• WHAT YOU HAVE TO DO
Set down exactly the lines of the listing below, please, beginning with the first and ending with the line that holds "return MB().hexa([q - Vector((0, 0, th))".

— START —

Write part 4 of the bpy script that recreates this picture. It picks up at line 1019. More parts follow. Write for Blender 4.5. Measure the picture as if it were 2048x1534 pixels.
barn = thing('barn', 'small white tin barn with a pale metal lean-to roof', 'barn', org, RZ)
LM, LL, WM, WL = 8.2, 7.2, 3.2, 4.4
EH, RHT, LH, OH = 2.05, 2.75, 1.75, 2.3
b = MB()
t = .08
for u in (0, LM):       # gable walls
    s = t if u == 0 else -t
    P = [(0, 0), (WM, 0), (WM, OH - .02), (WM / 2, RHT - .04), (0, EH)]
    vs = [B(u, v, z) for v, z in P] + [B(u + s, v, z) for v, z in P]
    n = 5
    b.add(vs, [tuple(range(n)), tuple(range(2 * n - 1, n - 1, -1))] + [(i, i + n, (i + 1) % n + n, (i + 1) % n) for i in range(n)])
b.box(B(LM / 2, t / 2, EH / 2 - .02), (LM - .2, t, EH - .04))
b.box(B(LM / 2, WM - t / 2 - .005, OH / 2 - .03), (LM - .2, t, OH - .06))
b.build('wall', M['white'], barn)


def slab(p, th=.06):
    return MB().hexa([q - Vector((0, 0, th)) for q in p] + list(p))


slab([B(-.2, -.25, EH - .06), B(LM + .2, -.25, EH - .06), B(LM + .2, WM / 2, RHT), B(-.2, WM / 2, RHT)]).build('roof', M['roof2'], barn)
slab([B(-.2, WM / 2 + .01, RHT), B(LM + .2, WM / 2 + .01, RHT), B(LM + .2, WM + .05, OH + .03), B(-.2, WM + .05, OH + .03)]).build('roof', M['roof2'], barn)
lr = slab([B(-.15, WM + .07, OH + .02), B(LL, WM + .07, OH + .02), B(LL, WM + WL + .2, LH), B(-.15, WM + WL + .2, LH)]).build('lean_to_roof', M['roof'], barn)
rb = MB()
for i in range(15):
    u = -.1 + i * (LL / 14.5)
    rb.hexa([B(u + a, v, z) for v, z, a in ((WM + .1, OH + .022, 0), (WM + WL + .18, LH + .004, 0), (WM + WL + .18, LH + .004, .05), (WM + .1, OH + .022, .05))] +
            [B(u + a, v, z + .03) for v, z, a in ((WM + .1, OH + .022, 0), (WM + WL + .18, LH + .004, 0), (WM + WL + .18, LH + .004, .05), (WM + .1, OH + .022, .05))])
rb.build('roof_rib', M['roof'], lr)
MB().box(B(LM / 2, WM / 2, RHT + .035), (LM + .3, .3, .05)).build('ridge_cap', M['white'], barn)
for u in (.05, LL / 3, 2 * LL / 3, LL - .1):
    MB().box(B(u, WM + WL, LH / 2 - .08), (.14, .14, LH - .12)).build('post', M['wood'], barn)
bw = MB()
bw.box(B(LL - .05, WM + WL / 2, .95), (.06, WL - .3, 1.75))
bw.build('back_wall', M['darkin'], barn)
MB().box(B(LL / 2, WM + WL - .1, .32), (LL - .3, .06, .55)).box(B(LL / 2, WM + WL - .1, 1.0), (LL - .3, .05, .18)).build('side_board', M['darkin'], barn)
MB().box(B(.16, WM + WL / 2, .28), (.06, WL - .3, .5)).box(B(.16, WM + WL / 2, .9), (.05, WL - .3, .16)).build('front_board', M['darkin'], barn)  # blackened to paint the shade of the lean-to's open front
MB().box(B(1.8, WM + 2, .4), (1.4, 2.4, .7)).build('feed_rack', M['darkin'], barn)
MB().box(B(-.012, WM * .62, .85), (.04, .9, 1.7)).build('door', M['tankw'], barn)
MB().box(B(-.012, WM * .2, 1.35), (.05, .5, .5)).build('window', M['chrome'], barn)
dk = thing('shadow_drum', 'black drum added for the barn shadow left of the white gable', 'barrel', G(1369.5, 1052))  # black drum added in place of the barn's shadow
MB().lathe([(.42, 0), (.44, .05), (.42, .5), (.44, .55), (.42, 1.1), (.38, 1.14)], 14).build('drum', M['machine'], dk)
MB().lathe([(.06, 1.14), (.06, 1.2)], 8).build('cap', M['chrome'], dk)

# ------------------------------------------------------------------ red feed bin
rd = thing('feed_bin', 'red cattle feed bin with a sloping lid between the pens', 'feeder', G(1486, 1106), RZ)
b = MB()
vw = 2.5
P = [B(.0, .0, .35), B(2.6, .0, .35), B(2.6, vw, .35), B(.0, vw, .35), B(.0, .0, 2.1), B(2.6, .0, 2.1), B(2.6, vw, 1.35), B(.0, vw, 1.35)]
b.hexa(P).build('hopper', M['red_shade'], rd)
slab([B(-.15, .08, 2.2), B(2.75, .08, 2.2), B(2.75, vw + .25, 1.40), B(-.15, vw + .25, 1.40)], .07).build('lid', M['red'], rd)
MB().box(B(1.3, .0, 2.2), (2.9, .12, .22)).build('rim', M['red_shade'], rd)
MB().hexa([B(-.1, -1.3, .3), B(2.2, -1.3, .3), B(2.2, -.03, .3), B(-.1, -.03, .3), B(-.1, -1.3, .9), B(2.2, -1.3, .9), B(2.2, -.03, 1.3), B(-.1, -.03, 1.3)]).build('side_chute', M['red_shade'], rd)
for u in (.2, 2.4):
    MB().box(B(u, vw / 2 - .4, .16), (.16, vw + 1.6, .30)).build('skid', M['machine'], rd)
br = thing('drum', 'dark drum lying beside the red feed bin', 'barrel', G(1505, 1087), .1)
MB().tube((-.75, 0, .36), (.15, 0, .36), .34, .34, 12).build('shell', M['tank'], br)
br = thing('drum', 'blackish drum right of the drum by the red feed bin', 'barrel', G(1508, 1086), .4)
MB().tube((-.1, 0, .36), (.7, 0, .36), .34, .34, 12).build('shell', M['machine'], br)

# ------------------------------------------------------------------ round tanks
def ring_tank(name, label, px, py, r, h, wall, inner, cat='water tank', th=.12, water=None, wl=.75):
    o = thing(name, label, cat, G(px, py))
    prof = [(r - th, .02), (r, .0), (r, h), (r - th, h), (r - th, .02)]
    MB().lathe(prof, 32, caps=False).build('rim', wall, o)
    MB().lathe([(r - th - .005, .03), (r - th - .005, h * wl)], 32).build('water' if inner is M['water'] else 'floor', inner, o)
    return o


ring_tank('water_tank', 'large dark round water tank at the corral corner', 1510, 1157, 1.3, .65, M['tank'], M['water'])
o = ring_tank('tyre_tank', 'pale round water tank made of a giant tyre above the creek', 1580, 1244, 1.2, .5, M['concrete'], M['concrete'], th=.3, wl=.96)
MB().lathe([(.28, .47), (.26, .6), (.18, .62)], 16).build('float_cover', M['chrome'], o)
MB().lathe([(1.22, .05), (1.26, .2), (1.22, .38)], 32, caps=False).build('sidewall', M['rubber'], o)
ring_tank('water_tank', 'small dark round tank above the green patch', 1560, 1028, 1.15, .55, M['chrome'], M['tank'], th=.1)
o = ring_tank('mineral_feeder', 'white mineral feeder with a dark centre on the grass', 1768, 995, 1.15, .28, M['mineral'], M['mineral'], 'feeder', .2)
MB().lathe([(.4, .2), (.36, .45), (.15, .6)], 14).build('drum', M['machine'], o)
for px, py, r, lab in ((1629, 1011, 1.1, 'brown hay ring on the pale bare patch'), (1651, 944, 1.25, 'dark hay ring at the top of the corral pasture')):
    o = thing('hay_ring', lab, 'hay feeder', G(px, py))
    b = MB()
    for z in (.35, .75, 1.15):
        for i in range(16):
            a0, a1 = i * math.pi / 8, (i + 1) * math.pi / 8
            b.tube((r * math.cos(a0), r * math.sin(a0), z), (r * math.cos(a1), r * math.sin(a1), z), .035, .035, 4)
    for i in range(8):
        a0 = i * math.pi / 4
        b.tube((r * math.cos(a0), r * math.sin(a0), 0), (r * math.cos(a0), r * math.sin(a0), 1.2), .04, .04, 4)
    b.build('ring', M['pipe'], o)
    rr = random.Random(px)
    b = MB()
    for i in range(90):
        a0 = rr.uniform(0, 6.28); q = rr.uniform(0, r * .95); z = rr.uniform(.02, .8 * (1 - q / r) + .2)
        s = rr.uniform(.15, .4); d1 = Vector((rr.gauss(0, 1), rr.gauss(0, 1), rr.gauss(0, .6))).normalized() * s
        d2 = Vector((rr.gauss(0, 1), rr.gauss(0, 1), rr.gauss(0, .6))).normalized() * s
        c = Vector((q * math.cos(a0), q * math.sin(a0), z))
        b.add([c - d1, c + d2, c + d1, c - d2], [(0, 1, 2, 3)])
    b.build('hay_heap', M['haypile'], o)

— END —

• RESULT OF THE TASK
Write part 4 of the bpy script that recreates this picture. It picks up at line 1019. More parts follow. Write for Blender 4.5. Measure the picture as if it were 2048x1534 pixels.
barn = thing('barn', 'small white tin barn with a pale metal lean-to roof', 'barn', org, RZ)
LM, LL, WM, WL = 8.2, 7.2, 3.2, 4.4
EH, RHT, LH, OH = 2.05, 2.75, 1.75, 2.3
b = MB()
t = .08
for u in (0, LM):       # gable walls
    s = t if u == 0 else -t
    P = [(0, 0), (WM, 0), (WM, OH - .02), (WM / 2, RHT - .04), (0, EH)]
    vs = [B(u, v, z) for v, z in P] + [B(u + s, v, z) for v, z in P]
    n = 5
    b.add(vs, [tuple(range(n)), tuple(range(2 * n - 1, n - 1, -1))] + [(i, i + n, (i + 1) % n + n, (i + 1) % n) for i in range(n)])
b.box(B(LM / 2, t / 2, EH / 2 - .02), (LM - .2, t, EH - .04))
b.box(B(LM / 2, WM - t / 2 - .005, OH / 2 - .03), (LM - .2, t, OH - .06))
b.build('wall', M['white'], barn)


def slab(p, th=.06):
    return MB().hexa([q - Vector((0, 0, th)) for q in p] + list(p))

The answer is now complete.